Exercise brief: Pull every line containing "scene" out of the material below.

····················

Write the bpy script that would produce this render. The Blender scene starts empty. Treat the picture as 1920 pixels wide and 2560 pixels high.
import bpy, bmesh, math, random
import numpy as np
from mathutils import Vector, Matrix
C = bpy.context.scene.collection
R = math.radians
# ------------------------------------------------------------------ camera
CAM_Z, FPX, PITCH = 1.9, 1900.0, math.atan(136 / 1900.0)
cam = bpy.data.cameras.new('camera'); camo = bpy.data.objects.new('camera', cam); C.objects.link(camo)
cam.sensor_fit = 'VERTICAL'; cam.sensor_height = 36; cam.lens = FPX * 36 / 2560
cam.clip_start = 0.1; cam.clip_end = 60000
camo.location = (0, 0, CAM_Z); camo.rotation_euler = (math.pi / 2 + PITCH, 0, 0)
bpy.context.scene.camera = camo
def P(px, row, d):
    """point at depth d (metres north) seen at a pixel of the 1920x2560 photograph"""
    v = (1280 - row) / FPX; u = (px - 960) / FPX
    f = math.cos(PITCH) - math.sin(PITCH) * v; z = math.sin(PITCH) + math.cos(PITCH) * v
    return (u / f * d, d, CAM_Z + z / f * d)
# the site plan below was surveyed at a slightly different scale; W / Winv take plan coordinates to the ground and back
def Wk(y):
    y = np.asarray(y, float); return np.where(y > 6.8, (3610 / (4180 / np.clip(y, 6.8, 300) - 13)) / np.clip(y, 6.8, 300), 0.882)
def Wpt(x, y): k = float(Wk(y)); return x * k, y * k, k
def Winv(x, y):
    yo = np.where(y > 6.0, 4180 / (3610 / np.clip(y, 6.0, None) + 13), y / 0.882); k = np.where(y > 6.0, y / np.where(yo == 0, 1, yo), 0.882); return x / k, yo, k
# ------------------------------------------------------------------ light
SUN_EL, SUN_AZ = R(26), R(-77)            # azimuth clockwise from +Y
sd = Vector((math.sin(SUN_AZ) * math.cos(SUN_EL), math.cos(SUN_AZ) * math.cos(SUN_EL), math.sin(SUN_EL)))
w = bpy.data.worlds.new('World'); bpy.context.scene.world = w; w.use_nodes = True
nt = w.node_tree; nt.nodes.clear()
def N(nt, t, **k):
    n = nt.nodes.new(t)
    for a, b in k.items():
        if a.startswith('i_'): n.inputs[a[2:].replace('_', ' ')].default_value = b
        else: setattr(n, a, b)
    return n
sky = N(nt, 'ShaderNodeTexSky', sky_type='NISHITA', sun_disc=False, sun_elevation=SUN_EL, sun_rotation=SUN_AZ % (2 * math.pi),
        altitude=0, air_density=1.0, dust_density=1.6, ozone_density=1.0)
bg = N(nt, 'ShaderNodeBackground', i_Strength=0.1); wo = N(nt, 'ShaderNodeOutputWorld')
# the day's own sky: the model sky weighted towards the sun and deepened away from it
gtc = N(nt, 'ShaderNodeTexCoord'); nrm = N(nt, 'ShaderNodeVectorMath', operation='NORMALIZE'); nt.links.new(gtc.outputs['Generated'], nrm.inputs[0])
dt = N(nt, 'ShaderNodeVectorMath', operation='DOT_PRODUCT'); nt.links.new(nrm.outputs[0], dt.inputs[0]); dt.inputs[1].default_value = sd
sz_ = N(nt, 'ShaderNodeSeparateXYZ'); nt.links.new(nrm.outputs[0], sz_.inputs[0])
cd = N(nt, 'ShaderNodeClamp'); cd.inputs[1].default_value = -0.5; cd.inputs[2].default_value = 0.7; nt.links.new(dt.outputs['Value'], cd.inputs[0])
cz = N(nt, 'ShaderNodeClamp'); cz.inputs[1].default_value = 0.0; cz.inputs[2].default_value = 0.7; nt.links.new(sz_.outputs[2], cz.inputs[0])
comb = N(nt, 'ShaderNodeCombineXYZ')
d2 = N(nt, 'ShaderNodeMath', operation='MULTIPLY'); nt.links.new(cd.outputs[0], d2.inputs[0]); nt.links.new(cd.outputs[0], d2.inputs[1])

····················

Task result:
Write the bpy script that would produce this render. The Blender scene starts empty. Treat the picture as 1920 pixels wide and 2560 pixels high.
C = bpy.context.scene.collection
bpy.context.scene.camera = camo
w = bpy.data.worlds.new('World'); bpy.context.scene.world = w; w.use_nodes = True